From Bangalore to Coorg by Car – Rendezvous Through Wild Karnataka

I won’t tell you that Coorg is the Scotland of India, as every other Bangalore to Coorg travel guide must have already said this to you. I have not been to Scotland and don’t know its landscape. But I can say that Coorg, also known as Kodagu, is straight out of that movie in which fat cows graze on a grassy carpet while spinach-green hills pose in the background.

I’m not sure if I can call Coorg a quaint town. Everybody traveling in Karnataka go on a road trip from Bangalore to Coorg, at least once.

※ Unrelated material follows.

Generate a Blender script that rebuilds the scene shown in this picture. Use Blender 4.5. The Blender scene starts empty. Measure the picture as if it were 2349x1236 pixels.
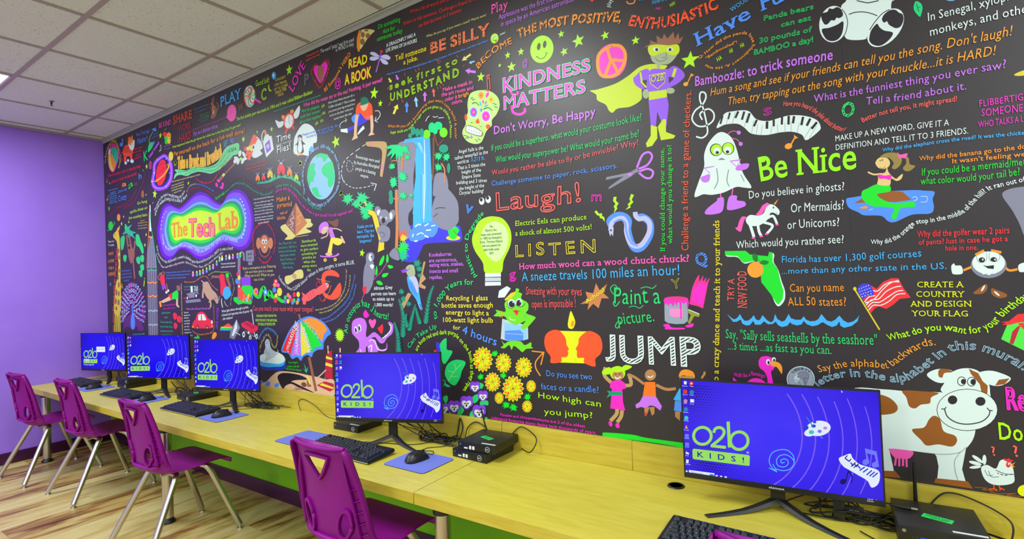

I’ve been to Coorg so many times I now have a list of 15 stunning and secluded coffee estates, home stays, and hotels in Coorg.

A humble request: We overcrowd Venice, Paris, Coorg, Florence, Bangkok as if there is nowhere else to go. Meanwhile, the ecologies of these places suffer due to overcrowding and lack of care, obvious when tourists throng the destination. Let’s try to distribute ourselves through the lesser visited places which all hold, if not more, the similar richness of people, food, landscape, and history.

May I suggest Stuart hill in Coorg instead of Madikeri town, Mandi district instead of Manali, Kalga instead of Kasol, and Chile instead of London and Paris? But let us promise to respect these new places and not turn them into just hangouts to chill. Let’s chill in our backyards. But when we visit, let’s visit to see, know, and understand something unknown to us.